The groups expressed disappointment that Mark Gallogly—a major Democratic donor who spent 16 years at Blackstone, the world's biggest private equity firm and a notable investor in fossil fuels—joined Kerry's international climate team, adding that "a climate action approach that seeks to partner with Wall Street without also holding it accountable is no longer credible in 2021."

The letter encourages the Biden administration to embrace four key commitments that would address Wall Street's financing of industries driving the climate emergency:

  • Push U.S. and international financial institutions to commit to ending fossil fuel and forest-destroying financing and insurance beyond inadequate, pre-emptive commitments;
  • Urge U.S. asset managers to divest from pure-play coal, oil, and gas, and adjust their corporate engagement to appropriately reflect climate risk;
  • Advocate for coordinated, international financial regulation; and
  • Engage regularly with climate advocates and the frontline communities most impacted by climate change.

"Wall Street amassed its riches by pouring money into fossil fuels, and they don't want that gravy train to end," said Doug Norlen, director of the Economic Policy Program at Friends of the Earth U.S. "It's dangerous to suggest that the very institutions that financed and fueled the climate crisis should dictate our response to it. Climate Envoy Kerry must support the use of the levers of government to end U.S. and international institution support for fossil fuel and forest-destroying financing."

The letter says that "until we can hold Wall Street firms to account, no amount of new green finance commitments can credibly undo the damage that their fossil fuel financing is doing to the climate, to U.S. climate leadership, and to our chances of meeting the goals of the Paris agreement." The groups have requested a meeting with Kerry, who was involved with the crafting the 2015 climate deal.

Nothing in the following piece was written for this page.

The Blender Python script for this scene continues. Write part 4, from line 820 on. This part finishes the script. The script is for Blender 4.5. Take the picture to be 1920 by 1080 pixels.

David Arkush, director of Public Citizen's Climate Program, said that "Kerry's recent statement that the government can't do much more than help Wall Street fix the climate crisis is deeply troubling" because "Wall Street is almost completely on the wrong track, and we need financial regulators to help right the course."

Public Citizen and Americans for Financial Reform Education Fund on Wednesday released the Climate Roadmap for U.S. Financial Regulation (pdf), which includes recommendations for personnel, staffing, and agency organization; supervision and prudential regulation; and capital markets regulation.

"Wall Street is gambling against our future and putting the health of our communities and economy at grave risk. Given the urgency of the climate crisis, we can't afford continued inaction," said Arkush. "Financial regulators already have an obligation to protect us from Wall Street's risky bets and this roadmap is designed to help them act immediately, using all the tools currently at their disposal."

"Financial regulation is a key piece of the whole-of-government approach necessary to tackling the climate crisis and realizing the level of economic transformation needed to avert disaster for people and for the planet," said Alex Martin, senior policy analyst at Americans for Financial Reform Education Fund.

The new letter and roadmap follow a report released last week by RAN and other advocacy groups detailing how the world's 60 largest banks have dumped more than $3.8 trillion into the fossil fuel industry since the Paris agreement was adopted in 2015—despite recent "splashy" net-zero commitments from major U.S. institutions.

Last year, Sen. Jeff Merkley (D-Ore.) introduced a pioneering pair of bills that would prevent banks and global financial institutions from pouring money into fossil fuels. As he said in October: "It's time to prioritize the interests of the American people and the planet above the wishes of fossil fuel CEOs who want to hold our economy hostage."